Il est vrai qu’à la lecture du titre de cet opus et de sa tracklist, la question de ce fameux intérêt se fait prégnante. Deux nouvelles reprises et deux morceaux déjà présents sur "Still Got The Blues" en 2006, cela fait quand même beaucoup pour le Old et laisse au New une place réduite. L’écoute des deux relectures que sont ‘Midnight Blues’ et ‘All Your Love’ laisse d’ailleurs dubitatif tant elles sont proches des versions de 2006. La première est un peu plus épurée et la seconde plus root, mais il n’y a pas là de quoi se relever la nuit pour se passer ces nouvelles versions. Quant à l’exercice de la cover, Gary Moore s’y est déjà penché à plusieurs reprises avec talent et succès, mais n’y aurait-il pas dans cette pratique une forme d’enfumage pour masquer un certain manque d’inspiration ?

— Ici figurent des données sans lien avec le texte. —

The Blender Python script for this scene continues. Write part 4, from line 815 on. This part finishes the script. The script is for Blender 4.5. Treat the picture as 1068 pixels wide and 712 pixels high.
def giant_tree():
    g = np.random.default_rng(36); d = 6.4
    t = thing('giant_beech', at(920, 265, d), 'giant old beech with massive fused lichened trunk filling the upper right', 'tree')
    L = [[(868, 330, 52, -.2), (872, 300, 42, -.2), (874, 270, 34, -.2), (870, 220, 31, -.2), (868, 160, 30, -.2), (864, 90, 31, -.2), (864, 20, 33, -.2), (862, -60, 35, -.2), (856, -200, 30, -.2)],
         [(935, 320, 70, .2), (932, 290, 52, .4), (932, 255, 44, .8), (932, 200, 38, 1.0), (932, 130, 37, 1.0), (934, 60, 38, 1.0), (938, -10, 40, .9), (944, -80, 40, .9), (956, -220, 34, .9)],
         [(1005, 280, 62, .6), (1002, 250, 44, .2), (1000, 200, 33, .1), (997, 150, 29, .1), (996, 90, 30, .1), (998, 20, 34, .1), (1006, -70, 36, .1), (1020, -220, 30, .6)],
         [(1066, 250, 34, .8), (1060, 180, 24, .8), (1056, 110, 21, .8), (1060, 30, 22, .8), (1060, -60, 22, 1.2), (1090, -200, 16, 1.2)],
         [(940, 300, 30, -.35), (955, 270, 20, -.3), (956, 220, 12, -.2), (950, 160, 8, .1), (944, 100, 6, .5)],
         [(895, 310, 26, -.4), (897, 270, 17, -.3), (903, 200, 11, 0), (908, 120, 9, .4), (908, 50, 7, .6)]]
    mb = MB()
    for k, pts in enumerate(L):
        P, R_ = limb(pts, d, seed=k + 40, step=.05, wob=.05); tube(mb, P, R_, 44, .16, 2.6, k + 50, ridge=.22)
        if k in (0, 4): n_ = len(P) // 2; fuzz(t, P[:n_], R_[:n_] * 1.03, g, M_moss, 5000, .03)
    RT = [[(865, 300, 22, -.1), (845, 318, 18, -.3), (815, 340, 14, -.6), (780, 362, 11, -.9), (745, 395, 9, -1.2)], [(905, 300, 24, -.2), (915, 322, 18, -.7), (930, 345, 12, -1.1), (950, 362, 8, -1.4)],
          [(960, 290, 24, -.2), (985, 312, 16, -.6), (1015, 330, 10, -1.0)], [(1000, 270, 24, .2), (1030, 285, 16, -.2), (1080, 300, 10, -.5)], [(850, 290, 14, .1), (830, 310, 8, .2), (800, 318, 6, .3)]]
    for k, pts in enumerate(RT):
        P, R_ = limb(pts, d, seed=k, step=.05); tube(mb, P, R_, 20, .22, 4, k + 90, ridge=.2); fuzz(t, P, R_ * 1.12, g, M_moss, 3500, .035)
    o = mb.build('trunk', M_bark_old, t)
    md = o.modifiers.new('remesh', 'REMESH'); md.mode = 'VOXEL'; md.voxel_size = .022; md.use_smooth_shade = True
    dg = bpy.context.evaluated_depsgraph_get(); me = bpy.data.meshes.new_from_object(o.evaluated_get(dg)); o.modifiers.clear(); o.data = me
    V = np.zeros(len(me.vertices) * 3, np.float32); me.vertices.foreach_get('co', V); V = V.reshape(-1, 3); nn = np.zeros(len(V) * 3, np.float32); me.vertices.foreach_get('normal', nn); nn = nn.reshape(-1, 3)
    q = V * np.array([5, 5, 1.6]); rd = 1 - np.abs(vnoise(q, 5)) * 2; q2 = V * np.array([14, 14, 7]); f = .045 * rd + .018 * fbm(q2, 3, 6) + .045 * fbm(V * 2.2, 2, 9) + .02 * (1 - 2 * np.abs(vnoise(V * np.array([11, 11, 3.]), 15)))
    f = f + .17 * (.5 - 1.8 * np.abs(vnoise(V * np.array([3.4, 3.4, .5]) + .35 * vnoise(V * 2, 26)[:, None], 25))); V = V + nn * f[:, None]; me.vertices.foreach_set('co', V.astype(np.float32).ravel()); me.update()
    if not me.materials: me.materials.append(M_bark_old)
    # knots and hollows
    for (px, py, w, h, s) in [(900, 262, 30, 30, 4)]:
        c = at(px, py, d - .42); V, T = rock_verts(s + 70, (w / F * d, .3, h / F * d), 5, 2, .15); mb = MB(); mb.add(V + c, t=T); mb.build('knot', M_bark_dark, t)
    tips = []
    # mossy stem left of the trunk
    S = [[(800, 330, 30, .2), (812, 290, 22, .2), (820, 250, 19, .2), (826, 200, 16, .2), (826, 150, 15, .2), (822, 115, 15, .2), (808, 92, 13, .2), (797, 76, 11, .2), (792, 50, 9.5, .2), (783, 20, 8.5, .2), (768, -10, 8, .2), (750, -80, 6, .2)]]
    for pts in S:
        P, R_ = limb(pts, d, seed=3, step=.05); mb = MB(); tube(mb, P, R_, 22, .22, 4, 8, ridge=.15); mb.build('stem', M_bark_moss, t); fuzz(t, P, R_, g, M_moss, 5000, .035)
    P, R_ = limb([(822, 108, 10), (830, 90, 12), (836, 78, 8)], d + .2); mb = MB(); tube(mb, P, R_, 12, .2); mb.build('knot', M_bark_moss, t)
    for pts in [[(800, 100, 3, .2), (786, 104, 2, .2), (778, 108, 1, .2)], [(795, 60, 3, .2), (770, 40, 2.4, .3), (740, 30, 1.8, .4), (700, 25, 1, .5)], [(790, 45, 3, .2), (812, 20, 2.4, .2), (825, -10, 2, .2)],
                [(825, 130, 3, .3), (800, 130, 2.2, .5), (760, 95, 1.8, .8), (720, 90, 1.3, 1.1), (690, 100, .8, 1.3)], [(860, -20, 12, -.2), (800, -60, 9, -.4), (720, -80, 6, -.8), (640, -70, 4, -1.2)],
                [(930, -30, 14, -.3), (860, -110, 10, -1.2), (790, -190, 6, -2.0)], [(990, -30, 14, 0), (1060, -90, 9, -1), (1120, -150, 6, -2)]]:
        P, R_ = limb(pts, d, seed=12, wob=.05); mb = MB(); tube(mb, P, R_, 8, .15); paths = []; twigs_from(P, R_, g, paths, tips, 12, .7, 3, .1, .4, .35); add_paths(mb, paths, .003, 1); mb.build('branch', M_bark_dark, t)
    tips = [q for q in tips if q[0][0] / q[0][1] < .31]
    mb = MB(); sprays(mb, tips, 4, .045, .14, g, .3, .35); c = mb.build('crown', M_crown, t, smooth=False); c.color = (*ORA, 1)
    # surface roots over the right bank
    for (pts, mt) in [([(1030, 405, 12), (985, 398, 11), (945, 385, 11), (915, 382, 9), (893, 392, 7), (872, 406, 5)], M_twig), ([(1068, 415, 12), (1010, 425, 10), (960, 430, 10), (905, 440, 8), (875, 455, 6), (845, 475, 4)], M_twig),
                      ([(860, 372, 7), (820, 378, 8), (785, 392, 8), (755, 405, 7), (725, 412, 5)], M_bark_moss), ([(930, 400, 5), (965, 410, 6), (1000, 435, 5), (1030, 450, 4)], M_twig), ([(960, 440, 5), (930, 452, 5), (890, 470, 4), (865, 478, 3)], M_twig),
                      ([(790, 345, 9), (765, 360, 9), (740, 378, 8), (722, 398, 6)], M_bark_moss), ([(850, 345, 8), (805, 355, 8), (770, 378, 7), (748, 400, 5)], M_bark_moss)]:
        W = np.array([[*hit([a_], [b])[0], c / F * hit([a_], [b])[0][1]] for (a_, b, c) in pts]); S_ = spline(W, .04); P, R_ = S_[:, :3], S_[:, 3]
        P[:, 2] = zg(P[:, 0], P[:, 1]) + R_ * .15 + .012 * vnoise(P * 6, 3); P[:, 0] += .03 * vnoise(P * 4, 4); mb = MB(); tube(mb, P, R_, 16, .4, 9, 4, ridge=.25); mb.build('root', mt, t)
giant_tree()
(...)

C’est possible, mais il faut également reconnaître que le maître n’a pas son pareil pour s’approprier d’anciens titres. Il suffit d’écouter son jeu de wah-wah balançant d’un écouteur à l’autre sur l’énergique et léger ‘Done Somebody Wrong’ d’Elmore James pour rapidement baisser les armes et abandonner ses velléités de reproches. Quant à ‘I’ll Play The Blues For You’ (Jerry Beech), elle dégouline d’un feeling urbain et nocturne qui fera fondre les plus réfractaires. Entre-temps, le génie de la six-cordes aura balancé quelques nouvelles compositions qui auront fait leur effet comme un ‘Ain’t Nobody’ aux couplets reptiliens et alternés avec les saillies d’un refrain imparable et de soli lumineux. Et puis il y a l’exercice de la ballade dont le guitariste use mais n’abuse jamais tant il maîtrise cet art. La mélancolique ‘Gonna Rain Today’ voit les larmes couler de chaque note de guitare, alors que ‘Flesh & Blood’ flirte avec des territoires popisants mais gorgés d’émotions avec un refrain totalement envoûtant. A noter également l’instrumental ‘Cut It Out’ à la mélodie obsédante.
Bien que laissant un léger goût d’inachevé en raison de la présence de titres qui semblent être là pour masquer un petit manque d’inspiration, cet opus n’en est pas moins une nouvelle démonstration du talent sans limite de son interprète. Peu de guitaristes sont capables de transmettre un tel concentré d’émotions à chaque intervention et le parcours de l’Irlandais ne fait que renforcer l’admiration qu’il déclenche. Il reste à souhaiter que le prochain album évite les titres dispensables pour continuer d’imposer le maître sur son piédestal.